Kur'an-ı Kerim ve Türkçe Meali Sayfa 257
11. Peygamberleri onlara dediler ki: “Evet, biz sizin gibi bir insandan başkası değiliz. Fakat Allah, nimetini kullarından dilediğine lütfeder. Allah'ın izni olmadan bizim size bir delil getirmemize imkân yoktur. Müminler ancak Allah'a dayansınlar.”
12. “Hem, bize yollarımızı göstermiş olduğu halde ne diye biz, Allah'a dayanıp güvenmeyelim? Sizin bize verdiğiniz eziyete elbette katlanacağız. Allah'a güvenip dayananlar bunda süreklilik göstersinler!”
13. Kâfir olanlar peygamberlerine dediler ki: “Elbette sizi ya yurdumuzdan çıkaracağız ya da mutlaka yolumuza döneceksiniz!” Rabbleri de onlara, “Zâlimleri mutlaka helâk edeceğiz!” diye vahyetti.

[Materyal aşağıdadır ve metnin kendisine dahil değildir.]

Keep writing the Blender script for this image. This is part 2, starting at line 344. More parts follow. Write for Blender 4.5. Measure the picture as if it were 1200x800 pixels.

14. “Ey inananlar! Onlardan sonra sizi mutlaka o yerde yerleştireceğiz. İşte bu, makamımdan korkan ve tehdidimden sakınan kimselere aittir.”
15. Peygamberler fetih istediler, Allah da verdi. Her inatçı zorba da hüsrana uğradı.
16. Ardından da cehennem vardır ve orada kendisine irinli su içirilecektir.
17. Onu yudumlamaya çalışacak, fakat boğazından geçiremeyecek ve ona her yandan ölüm gelecek, oysa o ölecek değildir. Bundan öte şiddetli bir azap da vardır.
18. Rabblerini inkâr edenlerin amelleri, fırtınalı bir günde rüzgârın tarumar ettiği küle benzer. Kazandıklarından hiçbir şey elde edemezler. İşte bu, dönüşü olmayan sapıklığın ta kendisidir.